I'm more concerned with ensuring that the seawater sample will get to the required temperature eventually! Could you elaborate on 'thermal mass as well as convection'? Do you mean mass of the block/should this be minimised? And convection in this example - the flow of the water bath or from the glass tube to the block through the air gap?
 
Why glass?
Why a block design?
The fewer intermediate materials the better the heat transfer.
There should be no air gaps.
With a block design it will likely take hours (>12hr) to reach a new stable temp.

Cu alloy HAVE flow limits. Even with clean pure water flow over 6 ft/sec will accelerate erosion.
Ti would handle a lot more flow, but has fabrication issues.


= = = = = = = = = = = = = = = = = = = =
P.E. Metallurgy, Plymouth Tube
 
How much money are you willing to spend?

> I concur with the helical copper coil brazed to a copper tube for holding the sample
> Cooling water needs to be mixed with glycol to prevent freezing
> Anything exposed to air during the cold cycle will condense moisture from the air, which may cause unintended corrosion
> What is the glass supposed to be doing? It's severely limiting the heat flow to the bottom half of the sample

TTFN (ta ta for now)
I can do absolutely anything. I'm an expert! faq731-376 forum1529 Entire Forum list
 
My apologies, my initial diagram was an early concept simplification - see attached for a better reason for having a glass tube. Essentially, all four bores are for optical purposes, with LEDs behind them. We had a previous product using the glass tube, but without the need for thermal control. Since this glass tube worked previously, we'd like to continue with this path. I've proposed an alternative, using windows - see image. There are optical issues with the windows concept (sample chamber is square in cross section), therefore, it is preferable to go with the glass tube.

Why glass?
Why a block design?
The fewer intermediate materials the better the heat transfer.
There should be no air gaps.
With a block design it will likely take hours (>12hr) to reach a new stable temp.

Cu alloy HAVE flow limits. Even with clean pure water flow over 6 ft/sec will accelerate erosion.
Ti would handle a lot more flow, but has fabrication issues.

Hopefully the attached image will help some of the reasoning for glass/block.

The plan is now to hold the sample within the water bath, meaning it is already at required temp, with the block used to maintain the preset temp.

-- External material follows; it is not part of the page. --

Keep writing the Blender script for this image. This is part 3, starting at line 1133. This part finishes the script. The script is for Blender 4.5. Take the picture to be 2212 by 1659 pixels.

Good point with the erosion - I expect it to see ~5 litres/min. Titanium would be difficult to machine, but we have the capability.

> I concur with the helical copper coil brazed to a copper tube for holding the sample
> Cooling water needs to be mixed with glycol to prevent freezing
> Anything exposed to air during the cold cycle will condense moisture from the air, which may cause unintended corrosion
> What is the glass supposed to be doing? It's severely limiting the heat flow to the bottom half of the sample

Hopefully the image helps this. The block will sit within an enclosure with humidity sensors so we will see the impact of condensation. And I concur with the glass preventing heat flow, but what suggestions can you provide with the current design to optimise? Or any other concepts that could work?